__WHAT NEEDS TO BE DONE__
Print the listing from its top line through the line containing "SC.camera = camo", nothing more, and leave out the pictures.

__DATA EXCERPT__
◆ ◆ ◆ ◆ ◆ ◆ ◆

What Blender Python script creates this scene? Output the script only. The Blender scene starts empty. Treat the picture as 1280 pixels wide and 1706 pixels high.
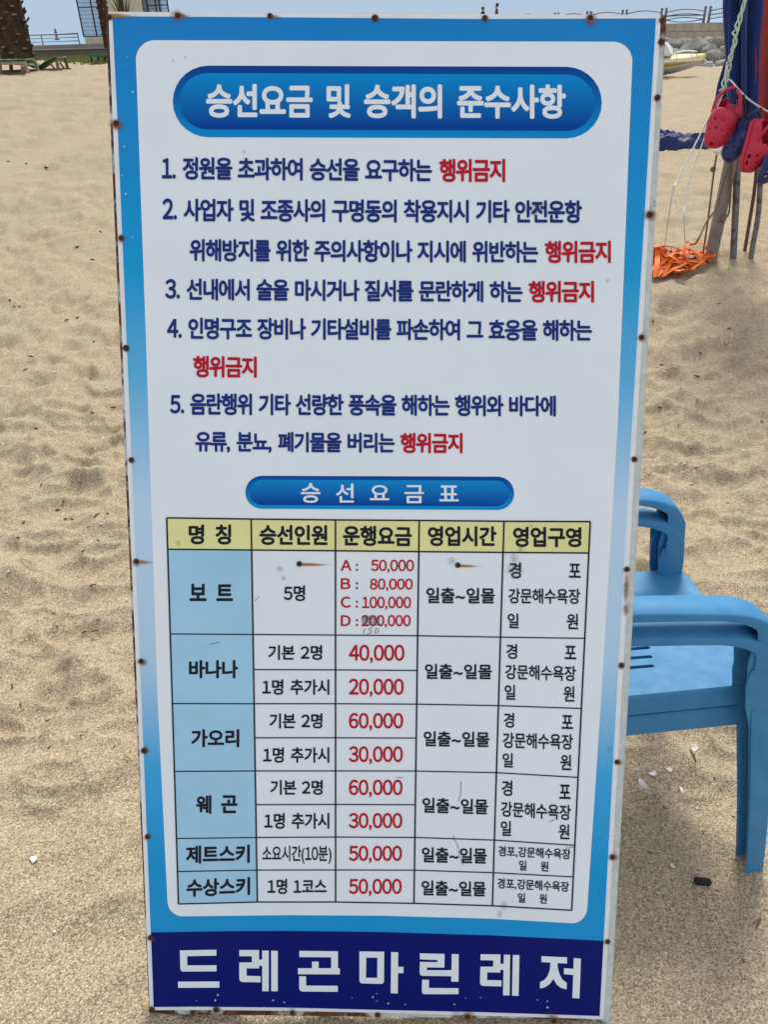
import bpy, bmesh, math, random
import numpy as np
from mathutils import Vector, Matrix
random.seed(7)
rng = np.random.default_rng(7)
SC = bpy.context.scene
COL = SC.collection
R = math.radians

# ------------------------------------------------------------------ camera
EYE = Vector((0.0, 0.0, 1.65))
FOC = 1281.0                                   # focal length in photo pixels (1280 x 1706)
PITCH, ROLL = R(32.27), R(-1.71)
cp, sp, cr, sr = math.cos(PITCH), math.sin(PITCH), math.cos(ROLL), math.sin(ROLL)
FWD = Vector((0, cp, -sp)); _r0 = Vector((1, 0, 0)); _d0 = Vector((0, -sp, -cp))
IX = cr * _r0 - sr * _d0
IY = sr * _r0 + cr * _d0
cam = bpy.data.cameras.new('camera'); camo = bpy.data.objects.new('camera', cam); COL.objects.link(camo)
m = Matrix((IX, -IY, -FWD)).transposed().to_4x4(); m.translation = EYE
camo.matrix_world = m
cam.sensor_fit = 'VERTICAL'; cam.sensor_height = 36; cam.lens = 36 * FOC / 1706
cam.clip_start = 0.05; cam.clip_end = 20000
SC.camera = camo

# ------------------------------------------------------------------ light
SUN_EL, SUN_AZ = R(52), R(10)                  # azimuth measured from +Y towards +X : behind the board
W = bpy.data.worlds.new('World'); SC.world = W; W.use_nodes = True
nt = W.node_tree; bg = nt.nodes['Background']
sky = nt.nodes.new('ShaderNodeTexSky'); sky.sky_type = 'NISHITA'; sky.sun_disc = False
sky.sun_elevation = SUN_EL; sky.sun_rotation = SUN_AZ
sky.air_density = 1.0; sky.dust_density = 0.6; sky.ozone_density = 2.0
# hazy summer sky : towards the horizon the sky pales to a soft blue
wtc = nt.nodes.new('ShaderNodeTexCoord'); wsx = nt.nodes.new('ShaderNodeSeparateXYZ'); nt.links.new(wtc.outputs['Generated'], wsx.inputs[0])
wmr = nt.nodes.new('ShaderNodeMapRange'); wmr.interpolation_type = 'SMOOTHSTEP'
for _i, _v in ((1, 0.0), (2, 0.45), (3, 1.0), (4, 0.0)): wmr.inputs[_i].default_value = _v
nt.links.new(wsx.outputs[2], wmr.inputs[0])
wmx = nt.nodes.new('ShaderNodeMix'); wmx.data_type = 'RGBA'; wmx.inputs[7].default_value = (1.26, 1.62, 2.04, 1)
nt.links.new(wmr.outputs[0], wmx.inputs[0]); 
wm0 = nt.nodes.new('ShaderNodeMix'); wm0.data_type = 'RGBA'; wm0.inputs[0].default_value = .75; wm0.inputs[7].default_value = (2.55, 2.52, 2.42, 1)   # high thin haze
nt.links.new(sky.outputs[0], wm0.inputs[6]); nt.links.new(wm0.outputs[2], wmx.inputs[6])
nt.links.new(wmx.outputs[2], bg.inputs[0]); bg.inputs[1].default_value = 0.15
sl = bpy.data.lights.new('sun', 'SUN'); so = bpy.data.objects.new('sun', sl); COL.objects.link(so)
sl.energy = 1.55; sl.angle = R(18); sl.color = (1.0, 0.95, 0.87)
sdir = Vector((math.sin(SUN_AZ) * math.cos(SUN_EL), math.cos(SUN_AZ) * math.cos(SUN_EL), math.sin(SUN_EL)))
so.rotation_euler = sdir.to_track_quat('Z', 'Y').to_euler(); so.location = (0, 0, 30)
SC.view_settings.view_transform = 'Standard'; SC.view_settings.look = 'None'
SC.view_settings.exposure = 1.25; SC.view_settings.gamma = 1.0
SC.render.engine = 'CYCLES'
SC.cycles.max_bounces = 6; SC.cycles.transparent_max_bounces = 12

# ------------------------------------------------------------------ helpers
def ray(x, y):
    return FWD + IX * ((x - 640) / FOC) + IY * ((y - 853) / FOC)
def P(x, y, Y):                                # the point of that line of sight which lies Y metres ahead
    d = ray(x, y); return EYE + d * (Y / d.y)
def flat(x, y, z=0.0):
    d = ray(x, y); return EYE + d * ((z - EYE.z) / d.z)

def hsh(i, j, s):
    n = (i.astype(np.int64) * 374761393 + j.astype(np.int64) * 668265263 + s * 1442695041) & 0x7fffffff
    n = ((n ^ (n >> 13)) * 1274126177) & 0x7fffffff
    return ((n ^ (n >> 16)) & 0xffff) / 65535.0
def vn(x, y, s=0):                             # smooth value noise, -1..1
    x = np.asarray(x, float); y = np.asarray(y, float)
    i = np.floor(x); j = np.floor(y); u = x - i; v = y - j
    u = u * u * u * (u * (u * 6 - 15) + 10); v = v * v * v * (v * (v * 6 - 15) + 10)
    a = hsh(i, j, s); b = hsh(i + 1, j, s); c = hsh(i, j + 1, s); d = hsh(i + 1, j + 1, s)
    return 2 * (a + (b - a) * u + (c - a) * v + (a - b - c + d) * u * v) - 1
def sst(e0, e1, x):
    t = np.clip((x - e0) / (e1 - e0), 0, 1); return t * t * (3 - 2 * t)

FOOT = [((lambda y_: y_ * rng.uniform(-.62, .62))(yy), yy, rng.uniform(0, 6.28), rng.uniform(.7, 1.25)) for yy in rng.uniform(1.5, 8.5, 520)]
def height(x, y, fine=True):
    x = np.asarray(x, float); y = np.asarray(y, float)
    q = x / np.maximum(y, .5)
    h = (0.95 * sst(4, 21, y) - .20 * sst(25, 44, y)) * (1 - sst(-0.2, 0.12, q))
    h = h + 0.36 * np.exp(-((x - 2.35) / 1.15) ** 2 - ((y - 5.0) / 1.15) ** 2)
    h = h - 4.0 * sst(66, 74, y)
    if not fine: return h
    far = np.clip(1.5 / np.maximum(np.hypot(x, y), 1.0), .25, 1)
    a, b = x * .82 + y * .57, -x * .57 + y * .82
    w = .25 * vn(x * 3, y * 3, 5)
    rid = 1 - np.abs(vn(a * 2.3 + w, b * 5.5 + w, 1))
    rid2 = 1 - np.abs(vn(a * 5 + w, b * 9 - w, 2))
    d = .022 * (rid - .5) + .014 * (rid2 - .5) + .022 * vn(x * 1.1, y * 1.1, 3) + .006 * vn(x * 14, y * 14, 4) * far
    d = d + .0022 * vn(x * 38, y * 38, 6) * far
    wx, wy = .6 * vn(x * 1.9, y * 1.9, 31), .6 * vn(x * 1.9, y * 1.9, 32)
    rm_ = np.clip((np.hypot(x, y) - 1.0) / 1.0, 0, 1)
    r3 = (1 - np.abs(vn(x * 2.9 + wx, y * 3.6 + wy, 33))) ** 2.2; r4 = (1 - np.abs(vn(x * 5.2 + wy * 1.5, y * 8.2 + wx * 1.5, 34))) ** 2.0; r5 = (1 - np.abs(vn(x * 12 + wx, y * 14 + wy, 35))) ** 1.8
    fall = np.clip(7.0 / np.maximum(np.hypot(x, y), 1), .3, 1)
    d = d + rm_ * fall * (.030 * (r3 - .4) + .034 * (r4 - .4) + .018 * (r5 - .4))
    d = d + .02 * np.clip((y - 2) / 4, 0, 1.4) * vn(x * 3.3, y * 3.9, 8) + .016 * np.clip((y - 1.5) / 4, 0, 1) * vn(x * 7, y * 8, 9)
    # a smoother drag track crossing the beach on the left
    t_ = (x - TRA.x) * TRN.x + (y - TRA.y) * TRN.y
    tm = np.exp(-(t_ / .42) ** 4) * (x < .5)
    d = d * (1 - .8 * tm) + .03 * np.exp(-((np.abs(t_) - .50) / .10) ** 2) * (x < .5) - .02 * tm
    return h + d
TRA = flat(0, 316, .08); _trd = (flat(185, 262, .08) - TRA).normalized(); TRN = Vector((_trd.y, -_trd.x, 0))
def footprints(X, Y, Z):
    for fx, fy, a, s in FOOT:
        m_ = (np.abs(X - fx) < .35) & (np.abs(Y - fy) < .35)
        if not m_.any(): continue
        dx, dy = X[m_] - fx, Y[m_] - fy
        u = (dx * math.cos(a) + dy * math.sin(a)) / (.13 * s); v = (-dx * math.sin(a) + dy * math.cos(a)) / (.055 * s)
        d = np.sqrt(u * u + v * v)
        Z[m_] += -.013 * np.exp(-d ** 2 * .9) + .006 * np.exp(-((d - 1.35) / .35) ** 2)
def gz(x, y):
    X = np.array([float(x)]); Y = np.array([float(y)]); Z = height(X, Y); footprints(X, Y, Z); return float(Z[0])
_T = np.geomspace(.5, 90, 700)
def G(px, py):                                 # where that line of sight first meets the sand
    d = ray(px, py); d = d / d.y
    X = EYE.x + d.x * _T; Z = EYE.z + d.z * _T; Hh = height(X, _T)
    below = np.nonzero(Z <= Hh)[0]; i = int(below[0]) if len(below) else len(_T) - 1
    lo, hi = (_T[i - 1], _T[i]) if i else (_T[0], _T[0])
    for _ in range(22):
        m_ = (lo + hi) / 2
        if EYE.z + d.z * m_ <= gz(EYE.x + d.x * m_, m_): hi = m_
        else: lo = m_
    return EYE + d * hi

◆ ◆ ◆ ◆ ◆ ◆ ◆

__SOLUTION TO THIS PROBLEM__
What Blender Python script creates this scene? Output the script only. The Blender scene starts empty. Treat the picture as 1280 pixels wide and 1706 pixels high.
import bpy, bmesh, math, random
import numpy as np
from mathutils import Vector, Matrix
random.seed(7)
rng = np.random.default_rng(7)
SC = bpy.context.scene
COL = SC.collection
R = math.radians

# ------------------------------------------------------------------ camera
EYE = Vector((0.0, 0.0, 1.65))
FOC = 1281.0                                   # focal length in photo pixels (1280 x 1706)
PITCH, ROLL = R(32.27), R(-1.71)
cp, sp, cr, sr = math.cos(PITCH), math.sin(PITCH), math.cos(ROLL), math.sin(ROLL)
FWD = Vector((0, cp, -sp)); _r0 = Vector((1, 0, 0)); _d0 = Vector((0, -sp, -cp))
IX = cr * _r0 - sr * _d0
IY = sr * _r0 + cr * _d0
cam = bpy.data.cameras.new('camera'); camo = bpy.data.objects.new('camera', cam); COL.objects.link(camo)
m = Matrix((IX, -IY, -FWD)).transposed().to_4x4(); m.translation = EYE
camo.matrix_world = m
cam.sensor_fit = 'VERTICAL'; cam.sensor_height = 36; cam.lens = 36 * FOC / 1706
cam.clip_start = 0.05; cam.clip_end = 20000
SC.camera = camo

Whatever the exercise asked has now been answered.